Summary Bullets:
- Machine learning (ML) algorithms are incredibly powerful, and companies like Google, Microsoft, Amazon, and Salesforce.com realize that – hence their intense interest in operationalizing ML and DL tooling.
- But, those algorithms alone are no guarantee of value. Whether you’re predicting the weather or optimizing a delivery route, AI lives or dies according to the humans within whose care it finds itself.
Can we truly know whether or not we’re living out our lives as a part of a simulated, holographic model of the universe as proposed by mega-entrepreneur Elon Musk? Should we even care about such things? If you’re at all concerned about the weather – about the expected path a hurricane will take, let’s say – then the answer is a resounding ‘yes.’ I would argue in fact that we are living out our lives based upon countless simulations.
When your phone showed you the best route to work; when your bank notified you of a potential fraudulent charge; when your streaming service recommended that you spend the next ten hours binge watching Game of Thrones: those were all driven by simulations using historic data to predict future outcomes. These are so pervasive and the underlying AI technologies like ML algorithms are so highly publicized that we as consumers take them for granted.
Enterprise IT has likewise built up an alarming familiarity with AI and an expectation of immediacy and simplicity surrounding predictive analytics, where any programmer can, with a few lines of code, create and deploy a working predictive model. With Microsoft IoT Hub and Azure Machine Learning, for example, a developer can quickly stand up an IoT app that can predict the weather based on collected temperature and humidity data – no muss, no fuss, and only a few select lines of SQL code.
Tools like Microsoft Azure Machine Learning are amazingly accessible, bringing AI to a much wider audience of enterprise consumers. But, in doing so, these products also paint a picture of AI as just another tool in the developer’s toolbox, something we can put into action quickly and with immediate effect. That is a very dangerous assumption. How do we know the supportive weather data is correct or appropriate to our needs? How do we know if our model will remain accurate over time? How do we even know if we’re correctly interpreting the predictive outcome within the context of the resulting application?

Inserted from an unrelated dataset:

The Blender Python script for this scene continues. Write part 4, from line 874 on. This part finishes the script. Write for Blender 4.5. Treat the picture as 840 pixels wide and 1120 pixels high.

We should, therefore, view the current ML gold rush as a warning and a reminder that the application of AI in predicting business outcomes is an endless cycle where collaborators seek to answer such questions. More importantly, it reminds us that AI is a team sport, requiring the cooperation of many specialists — not a single, PhD-equipped data scientist, mind you, but instead a small, diverse team of pragmatic experts capable of reliably employing tools like ML algorithms.
A great case in point comes from IBM. While at the company’s Analytics University conference recently, I learned that at least one IBM product group was selectively deploying what it calls ‘Data Science Elite Teams.’ Separate from professional services and pre-sales, these squads are assembled to match customer requirements and typically include experts in data engineering, ML and deep learning (DL), optimization and prescriptive analytics, and communications (someone who can tell compelling, accurate stories).
To this mix, the vendor will work with its internal integration services group (IBM Global Business Services) to add a business/vertical market expert. But, it’s telling that IBM would choose to figuratively bundle people and software together in this way, mostly sidestepping an additional integration services engagement. Clearly IBM feels that that, in order to help its customers succeed in deploying complex predictive models using its analytics software, it (and its customers) must invest in the human side of AI.
ML algorithms are incredibly powerful, and companies like Google, Microsoft, Amazon, and Salesforce.com realize that – hence their intense interest in operationalizing ML and DL tooling. But, those algorithms alone are no guarantee of value. Whether you’re predicting the weather or optimizing a delivery route, AI lives or dies according to the humans within whose care it finds itself.